Klos op klompen (2)
Tom van 't Hoff
Foto: Méland Langeveld
Amsterdam, 23 januari 1995, 's ochtends kwart voor tien, het Amsterdamse Gerechtshof behandelt de zaak Hermans - Polak in hoger beroep (zie ook jaargang 3, nummer 9 van dit blad).
Voor de verandering krijgt de advocaat van Polak, mr Carien Záborszky-van Boxtel, dit keer als eerste het woord. Zij betoogt dat het Hermans bij de kwestie van de mystificaties Lebensraum en Pang kennelijk meer om de hoogte van de schadevergoeding is te doen dan om de principiële kant van de zaak. Zij becommentarieert nog maar eens alle grieven van Hermans die ook al in eerste termijn, bij de rechtbank, ter sprake kwamen.
Halverwege haar betoog vraagt het hof, inmiddels erg nieuwsgierig geworden, om inzage in de gewraakte boekjes. Hermans' advocaat mr S.A. Klos, die destijds een groot aantal boekjes in beslag liet nemen, moet echter ook na lang zoeken bekennen dat hij geen enkel exemplaar bij zich heeft. Nadat Polaks advocate hem te hulp is gekomen, gaan de mystificaties van hand tot hand. Eén van de rechters monstert de boekjes en zegt: ‘Keurig gedaan!’

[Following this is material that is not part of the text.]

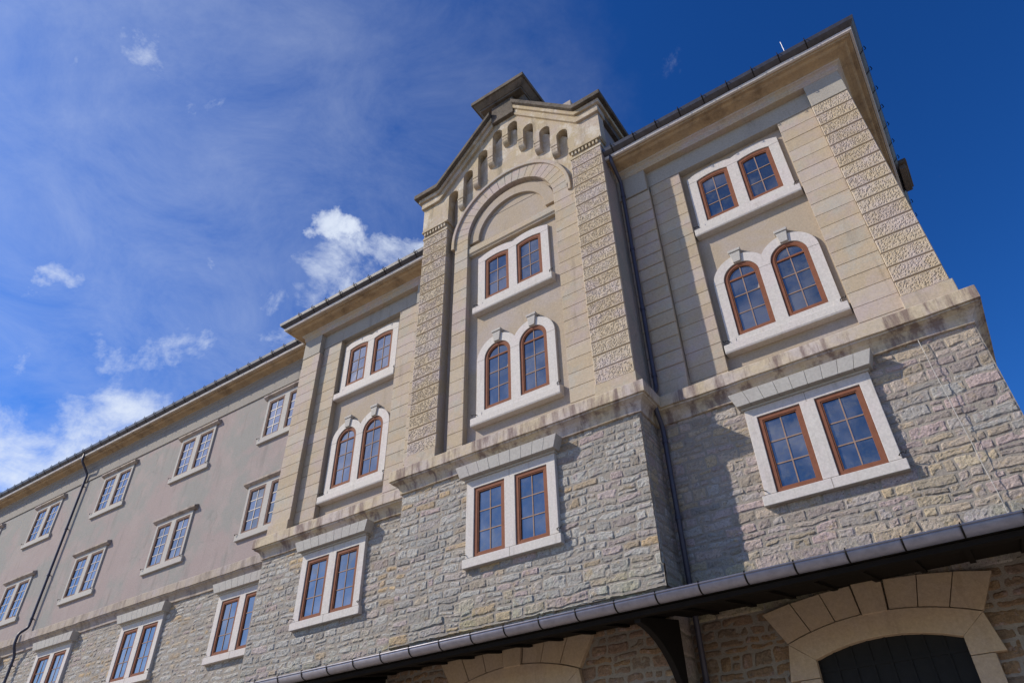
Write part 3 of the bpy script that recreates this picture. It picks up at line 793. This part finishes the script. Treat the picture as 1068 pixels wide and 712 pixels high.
# drainpipes --------------------------------------------------------------------
def pipe(x, path, cols):
    p = MB().tube(path, .062, 12).build('drainpipe', M['pipe_metal'], B, smooth=True)
    m = MB()
    for (y, z) in cols: m.tube([(x, y, z-.045), (x, y, z+.045)], .078, 12); m.box(x-.012, x+.012, y, y+.16, z-.015, z+.015)
    m.build('pipe_clip', M['pipe_metal'], p, merge=False)
def bend(pts, r=.14, n=5):
    out = [Vector(pts[0])]
    for i in range(1, len(pts)-1):
        p = Vector(pts[i]); a = (Vector(pts[i-1])-p); b = (Vector(pts[i+1])-p)
        k = min(r, a.length*.45, b.length*.45); a = p+a.normalized()*k; b = p+b.normalized()*k
        for j in range(n+1): t = j/n; out.append(a*(1-t)**2 + p*2*t*(1-t) + b*t*t)
    out.append(Vector(pts[-1])); return out
X = 4.04
pipe(X, bend([(X, -.66, 20.95), (X, -.66, 20.62), (X, -.10, 20.1), (X, -.10, 11.85), (X, -.40, 11.55), (X, -.40, 11.1), (X, -.13, 10.7), (X, -.13, .2)]), [(-.10, 19.4), (-.10, 17.), (-.10, 14.6), (-.10, 12.3), (-.13, 10.3), (-.13, 8.3), (-.13, 6.6), (-.13, 4.8)])
X = -28.9
pipe(X, bend([(X, .34, 20.9), (X, .34, 20.5), (X, .86, 19.9), (X, .86, 11.9), (X, .54, 11.55), (X, .54, 11.05), (X, .74, 10.6), (X, .74, .2)]), [(.86, 19.2), (.86, 16.8), (.86, 14.4), (.86, 12.3), (.74, 10.2), (.74, 8.)])

# roofs behind the eaves ----------------------------------------------------------
mb = MB()
mb.prism([(-.55, 21.2), (7., 24.6), (14.5, 21.2)], -11.6, 11.7, 'x'); mb.build('roof', M['slate'], B); mb = MB()
mb.prism([(.45, 21.15), (7., 24.2), (14.5, 21.1)], -50, -11.7, 'x')
mb.build('roof', M['slate'], B)
# returned gable end of the far side front, seen edge on beyond the corner
sg = MB(); sg.box(11.9, 12.12, 5.6, 6.8, 20.9, 21.10); sg.box(11.9, 12.20, 5.5, 6.9, 21.10, 21.26); sg.build('side_kneeler', M['cap_stone'], B, bevel=.02, merge=False)
MB().tube([(10.02, -.62, 21.15), (10.02, -.62, 22.0)], .009, 6).build('lightning_rod', M['rod'], B)
MB().tube([(10.00, -.06, 10.80)] + [(10.0+.012*i+.006*math.sin(i*2.1), -.075, 10.7-.35*i) for i in range(13)], .008, 6).build('conduit', M['cable'], B)

# ------------------------------------------------------------------ canopy
Cn = bpy.data.objects.new('loading_canopy', None); COL.objects.link(Cn)
Cn['label'] = 'dark loading canopy with a grey jointed gutter along the foot of the stone wall'
Cn['category'] = 'canopy'
XA, XB = -13.5, 12.4
def cpanel(x0, x1, yb):
    zb = 6.14+.2*yb
    MB().prism([(-2.95, 5.56), (yb, zb), (yb, zb+.07), (-2.95, 5.64)], x0, x1, 'x').build('canopy_roof', M['black_timber'], Cn)
cpanel(XA, -3.9, .05); cpanel(-3.895, 3.895, T_Y+.05); cpanel(3.9, XB, .05)
x = XA+.4
while x < XB-.1:
    yb = T_Y-.08 if -3.95 < x < 3.95 else -.08
    z = lambda y: 6.14+.2*y
    bm_ = MB(); bm_.prism([(-2.9, z(-2.9)-.05), (yb, z(yb)-.05), (yb, z(yb)-.005), (-2.9, z(-2.9)-.005)], x-.05, x+.05, 'x'); x += .8
    bm_.build('rafter', M['black_timber'], Cn, merge=False)
MB().box(XA, XB, -2.93, -2.80, 5.46, 5.545).build('eaves_beam', M['black_timber'], Cn)
g = MB(); n = 12; rg = .145; gz = 5.715; gy = -3.0
prof = [(gy+rg*math.cos(PI+PI*k/n), gz+rg*math.sin(PI+PI*k/n)) for k in range(n+1)] + [(gy+(rg-.02)*math.cos(2*PI-PI*k/n), gz+(rg-.02)*math.sin(2*PI-PI*k/n)) for k in range(n+1)]
g.prism(prof, XA-.1, XB+.1, 'x')
g.tube([(XA-.1, gy-rg, gz+.005), (XB+.1, gy-rg, gz+.005)], .016, 8)
gut = g.build('canopy_gutter', M['zinc'], Cn, merge=False)
for f in gut.data.polygons: f.use_smooth = len(f.vertices) == 4
k = 0
while 3.66-.815*k > XA: k += 1
x = 3.66-.815*(k-1)
while x < XB:
    pr = [(gy+(rg+.010)*math.cos(PI+PI*k/n), gz+.004+(rg+.010)*math.sin(PI+PI*k/n)) for k in range(n+1)] + [(gy+(rg+.001)*math.cos(2*PI-PI*k/n), gz+(rg+.001)*math.sin(2*PI-PI*k/n)) for k in range(n+1)]
    st = MB(); st.prism(pr, x-.014, x+.014, 'x')
    st.tube([(x, gy-rg-.01, gz), (x, gy-rg-.02, gz+.03), (x, gy-rg+.03, gz+.05)], .010, 5)
    st.build('gutter_strap', M['iron'], gut, merge=False)
    x += .815
def bracket(x, yw, wd=.13):
    mb = MB(); zt = 6.05+.2*yw
    L = 1.85
    pts = [(yw, zt), (yw-L, zt-.2*L)]
    arc = [(yw-L+ (L-.12)*math.sin(t), zt-.2*L-.10-(1.35)*(1-math.cos(t))) for t in [PI/2*i/10 for i in range(11)]]
    poly = pts+arc+[(yw, arc[-1][1]-.15)]
    mb.prism(poly, x-wd/2, x+wd/2, 'x')
    mb.build('bracket', M['iron'], Cn, bevel=.01)
bracket(3.93, T_Y-.0); bracket(-3.93, T_Y); bracket(-11.0, -.02); bracket(11.3, -.02)

# ------------------------------------------------------------------ ground
gr = MB().add([(-3000, -3000, 0), (3000, -3000, 0), (3000, 3000, 0), (-3000, 3000, 0)], [(0, 1, 2, 3)]).build('ground', M['paving'])
gr['kind'] = 'structure'

# ------------------------------------------------------------------ light, sky, camera
to_sun = Vector((-1.5, -1.0, 1.36)).normalized()
sun = bpy.data.lights.new('sun', 'SUN'); sun.energy = 5.0; sun.angle = math.radians(.55); sun.color = (1, .915, .76)
so = bpy.data.objects.new('sun', sun); COL.objects.link(so)
so.rotation_euler = to_sun.to_track_quat('Z', 'Y').to_euler()

CAMR = Matrix(((0.82486881, 0.56501935, -0.01856284), (-0.35859871, 0.49756771, -0.78983121), (-0.43703365, 0.65816374, 0.61304329)))   # rows: right, down, forward
def pix(u, v):     # sky direction of a cloud bank seen from the yard
    d = CAMR.transposed() @ Vector(((u-534)/739.39, (v-356)/739.39, 1)); return d.normalized()

wd = bpy.data.worlds.new('World'); sc.world = wd; wd.use_nodes = True
nt = wd.node_tree; bg = nt.nodes['Background']; bg.inputs['Strength'].default_value = .11
sky = nt.nodes.new('ShaderNodeTexSky'); sky.sky_type = 'NISHITA'; sky.sun_disc = False
sky.sun_elevation = math.asin(to_sun.z); sky.sun_rotation = math.atan2(to_sun.x, to_sun.y)
sky.air_density = 1.0; sky.dust_density = .4; sky.ozone_density = 4.0; sky.altitude = 50
hs = nt.nodes.new('ShaderNodeHueSaturation'); hs.inputs['Saturation'].default_value = 1.25; hs.inputs['Value'].default_value = .95
nt.links.new(sky.outputs[0], hs.inputs['Color'])
gm = nt.nodes.new('ShaderNodeGamma'); gm.inputs[1].default_value = 1.4; nt.links.new(hs.outputs[0], gm.inputs[0])
skyc = mixc(nt, 1.0, gm.outputs[0], (.76, .735, .78), 'MULTIPLY')
tc = nt.nodes.new('ShaderNodeTexCoord'); D = tc.outputs['Generated']
sp = nt.nodes.new('ShaderNodeSeparateXYZ'); nt.links.new(D, sp.inputs[0])
zc = math_(nt, 'ADD', math_(nt, 'MAXIMUM', sp.outputs[2], .03), .12)
cb = nt.nodes.new('ShaderNodeCombineXYZ')
nt.links.new(math_(nt, 'DIVIDE', sp.outputs[0], zc), cb.inputs[0]); nt.links.new(math_(nt, 'DIVIDE', sp.outputs[1], zc), cb.inputs[1])
puff = noi(nt, D, 12, 10, .66, .3); fine = noi(nt, cb.outputs[0], 2.2, 8, .68, .8)
nz = math_(nt, 'ADD', math_(nt, 'MULTIPLY', puff, .6), math_(nt, 'MULTIPLY', fine, .4))
wn = nt.nodes.new('ShaderNodeTexNoise'); wn.inputs['Scale'].default_value = 7; wn.inputs['Detail'].default_value = 6; wn.inputs['Roughness'].default_value = .65
nt.links.new(D, wn.inputs['Vector'])
wv = nt.nodes.new('ShaderNodeVectorMath'); wv.operation = 'SUBTRACT'; nt.links.new(wn.outputs['Color'], wv.inputs[0]); wv.inputs[1].default_value = (.5, .5, .5)
ws = nt.nodes.new('ShaderNodeVectorMath'); ws.operation = 'SCALE'; nt.links.new(wv.outputs[0], ws.inputs[0]); ws.inputs['Scale'].default_value = .16
wa = nt.nodes.new('ShaderNodeVectorMath'); wa.operation = 'ADD'; nt.links.new(D, wa.inputs[0]); nt.links.new(ws.outputs[0], wa.inputs[1])
wz = nt.nodes.new('ShaderNodeVectorMath'); wz.operation = 'NORMALIZE'; nt.links.new(wa.outputs[0], wz.inputs[0]); DW = wz.outputs[0]
def bank(u, v, deg, amp):
    dt = nt.nodes.new('ShaderNodeVectorMath'); dt.operation = 'DOT_PRODUCT'; nt.links.new(DW, dt.inputs[0]); dt.inputs[1].default_value = pix(u, v)
    mr = nt.nodes.new('ShaderNodeMapRange'); mr.interpolation_type = 'SMOOTHSTEP'
    mr.inputs[1].default_value = math.cos(math.radians(deg)); mr.inputs[2].default_value = math.cos(math.radians(deg*.12))
    mr.inputs[3].default_value = 0; mr.inputs[4].default_value = amp
    nt.links.new(dt.outputs['Value'], mr.inputs[0]); return mr.outputs[0]
tot = None
for b in [(354, 238, 2.5, .28), (402, 268, 3.6, .25), (345, 300, 5.5, .16), (300, 335, 5, .14), (38, 455, 6, .235), (95, 432, 9, .195), (170, 412, 9, .13), (240, 375, 7, .12), (76, 284, 2.2, .18), (48, 312, 1.3, .12), (204, 290, .9, .12), (152, 99, 1.0, .10), (110, 360, 2.0, .15), (300, 335, 7, .13), (275, 345, 4, .13), (150, 40, 9, .06)]:
    o = bank(*b); tot = o if tot is None else math_(nt, 'MAXIMUM', tot, o)
# broken cloud over the water behind the viewer, mirrored in the windows
bk = nt.nodes.new('ShaderNodeMapRange'); bk.inputs[1].default_value = .05; bk.inputs[2].default_value = -.45; bk.inputs[3].default_value = 0; bk.inputs[4].default_value = .125
nt.links.new(sp.outputs[1], bk.inputs[0])
tot = math_(nt, 'MAXIMUM', tot, bk.outputs[0])
cl = math_(nt, 'ADD', nz, tot)
cov = nt.nodes.new('ShaderNodeMapRange'); cov.interpolation_type = 'SMOOTHSTEP'; cov.inputs[1].default_value = .58; cov.inputs[2].default_value = .88
nt.links.new(cl, cov.inputs[0])
# thin high veil towards the left
vn = noi(nt, cb.outputs[0], .9, 7, .6, 1.2)
vm = math_(nt, 'ADD', math_(nt, 'MULTIPLY', vn, .55), math_(nt, 'MULTIPLY', noi(nt, cb.outputs[0], 4.5, 9, .72, .6), .45))
veil = math_(nt, 'MULTIPLY', ramp(nt, vm, [(.36, 0.), (.66, 1.)]), math_(nt, 'MAXIMUM', bank(30, 180, 42, .28), bank(470, 110, 14, .17)))
fac = math_(nt, 'MAXIMUM', math_(nt, 'MULTIPLY', cov.outputs[0], .92), veil)
col = mixc(nt, fac, skyc, (6.3, 6.9, 7.9))
nt.links.new(col, bg.inputs['Color'])

cam = bpy.data.cameras.new('camera'); co = bpy.data.objects.new('camera', cam); COL.objects.link(co)
r, d, f = CAMR[0], CAMR[1], CAMR[2]
rot = Matrix((r, -d, -f)).transposed()
co.matrix_world = Matrix.Translation((9.45, -15, 1.6)) @ rot.to_4x4()
cam.sensor_fit = 'HORIZONTAL'; cam.sensor_width = 36; cam.lens = 739.39/1068*36; cam.clip_end = 8000; cam.clip_start = .1
sc.camera = co
sc.view_settings.view_transform = 'Standard'; sc.view_settings.look = 'None'; sc.view_settings.gamma = 1; sc.view_settings.exposure = 0.18
sc.view_settings.use_curve_mapping = False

Uitgebreid gaat mr Záborszky verder in op de grief van Hermans dat de boekjes lasterlijk zouden zijn. Maar wat is laster? Als voorbeeld noemt zij de uitlatingen van Hermans zelf in Vrij Nederland van 4 juni 1994 over de inmiddels 84-jarige, uit Duitsland afkomstige Helmut Salden, ooit ontwerper van omslagen van boeken van Hermans, maar volgens de schrijver nu een ‘zieke oude man’. In vn beschuldigde Hermans Salden ervan dat deze na de komst van zijn landgenoten in 1940 ‘het feldgraue Wehrmachtsuniform’ had aangetrokken. In werkelijkheid was het enige uniform dat Salden in de oorlog droeg het gestreepte pak van een kz-gevangene. Salden verbleef in zeventien concentratiekampen, Zuchthäusern en gevangenissen. Dergelijke enormiteiten worden Hermans in Polaks boekjes in ieder geval nergens in de mond gelegd, betoogt mr Záborszky.
Dan is het woord aan Klos. Hij meent dat het wel degelijk om een principiële zaak gaat, waarbij sprake is van schending van alle persoonlijkheidsrechten van zijn cliënt. In een ernstige zaak als deze gaat het niet aan het slachtoffer ‘met een fooitje [lees: ƒ 12.500, -] naar huis te sturen’. Klos beroept zich daarbij op wijlen Adriaan Venema, die in zijn memoires Verleden Tijd een hoofdstuk aan de affaire wijdde. Klos noemt Venema een autoriteit, waarop een rechter prompt reageert: ‘Vindt u Venema écht gezaghebbend?!’ Klos draait als een blad aan een boom om: ‘Neenee, geen autoriteit, ik ben het roerend met u eens.’
Principiële zaak of niet, Klos heeft het vervolgens alleen nog maar over geld. Hij zegt te betwijfelen of er niet meer dan tweehonderdvijftig exemplaren van elk boekje zijn gedrukt. Met de boekjes is nu grof geld te verdienen, zo heeft hij begrepen bij navraag bij enkele ‘antiquairs’. Om welke bedragen het gaat krijgen we niet te horen en dat is niet zo vreemd, want voor de prijs van een boek moet je nu eenmaal niet bij een antiquair zijn maar bij een antiquaar.
‘Maar heeft u zich dan niet van de aantallen vergewist toen u tot een schikking kwam met uitgever Timmer?’ vraagt het Gerechtshof. Klos moet het antwoord schuldig blijven.
Polak heeft dan al verklaard dat hij geen enkel boekje meer in huis heeft: de nog overgebleven exemplaren heeft hij allemaal stuk voor stuk in de gemeentelijke papierbak gegooid. Wanneer mr S.A. Klos plompverloren hoont dat Polak de boekjes wel zal hebben verbrand, wordt de advocaat onmiddellijk op de beladen term ‘boekverbranding’ gewezen. Wit wegtrekkend beweert Klos dat hij met zijn opmerking geen enkele bijbedoeling had, maar iedereen denkt: van iemand die van zijn ouders de voorletters sa meekreeg zou je iets meer historisch besef verwachten.